Overview of the Critical Race Studies Minor
In 2016, The Collective, a PLU student organization created by students of color and their allies, distributed a list of institutional priorities for curricular transformation, including the call for a path of undergraduate study dedicated to race. Over the next five years, faculty, staff and students affiliated with GSRS worked to respond to this demand. In 2020, GSRS introduced our Minor in Critical Race Studies.
The CRS Minor offers an interdisciplinary and intersectional approach to the study of racism, racialization and racial formation, both locally and globally. It draws on the GSRS program’s curricular strengths in teaching the social construction of identity, centering black feminist ways of knowing, analyzing systems of privilege and oppression through an intersectional lens, and imagining more just societies.
Our curriculum is founded on the belief that systemic racism structures everyday life and that everyone, therefore, has a responsibility to work towards racial justice.
What is Critical Race Studies at PLU?
Housed within the Gender, Sexuality and Race Studies program, the CRS minor offers a uniquely intersectional curriculum. Core and elective courses approach race and ethnicity as systems which operate in conjunction with gender, sexuality, Indigeneity, and class, among other identity formations. We believe individuals define themselves, and are defined by, various identities; the crossings of identity and affiliation are lived out in psychological, relational and embodied ways. Sexism, homophobia and transphobia operate in tandem with systems of white supremacy and settler colonialism. In turn, feminist and queer critical approaches and pedagogies can be useful tools to disrupt white supremacy, even as we identify and counteract the privileging of whiteness within feminism and LGBTQ movements.

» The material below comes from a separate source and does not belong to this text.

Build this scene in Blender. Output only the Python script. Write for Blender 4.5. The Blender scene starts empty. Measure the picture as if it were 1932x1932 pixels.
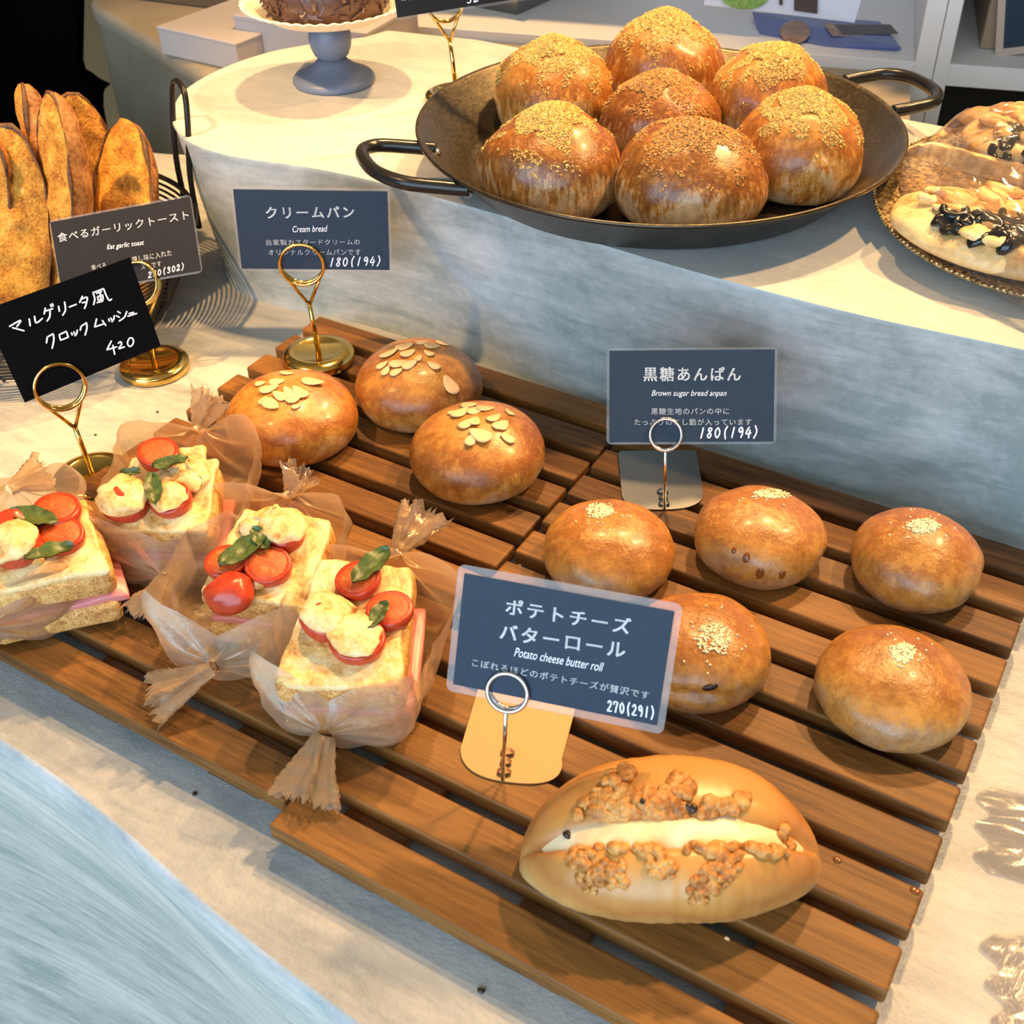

The critical study of racism and racial formation focuses on racialized systems of power and oppression and considers individual and collective practices of resistance and flourishing. The field of Critical Race Studies began with 1960s movements for social change, when student activists of color organized to demand new curricula in higher education that centered Black, Chicanx and Asian culture and history.
CRS understands the historical formation of racial groups as not naturally determined, nor politically or morally neutral. Societies assign meaning to different racial categories; these meanings shift over time and across space, and are relational. In European nations, settler-colonies like the United States, and many postcolonial nation-states, races are understood in hierarchical relationship to each other, with whiteness maintained as the dominant racial group. Crucially, non-white racial and ethnic groups create vibrant cultures, communities and epistemologies which serve to resist systems of white supremacy.
Degree Requirements
20 Semester Hours, Including:
- GSRS 201 (4 semester hours, offered every semester)
- GSRS 301 (4 semester hours, offered every fall)
- 12 additional semester hours
- must be selected from GSRS courses or from list of GSRS-approved courses;
- must include at least 8 hours of Critical Race Studies electives (CRSE)
- must be selected from at least two departments or programs;
- must be selected from at least two different divisions or schools;
- at least two courses must be at the 300 or 400-level.
Courses that are not on the approved list, from any discipline, for which at least 60% of the assignments center on the critical study of race may also count for the Critical Race Studies minor. This allows the integration of Critical Race Studies perspectives into courses that are not explicitly or entirely structured around those perspectives. Students should consult the GSRS chair about this option before the course begins (when possible) and provide syllabi and assignments to the GSRS Executive Committee for approval upon completion of the course.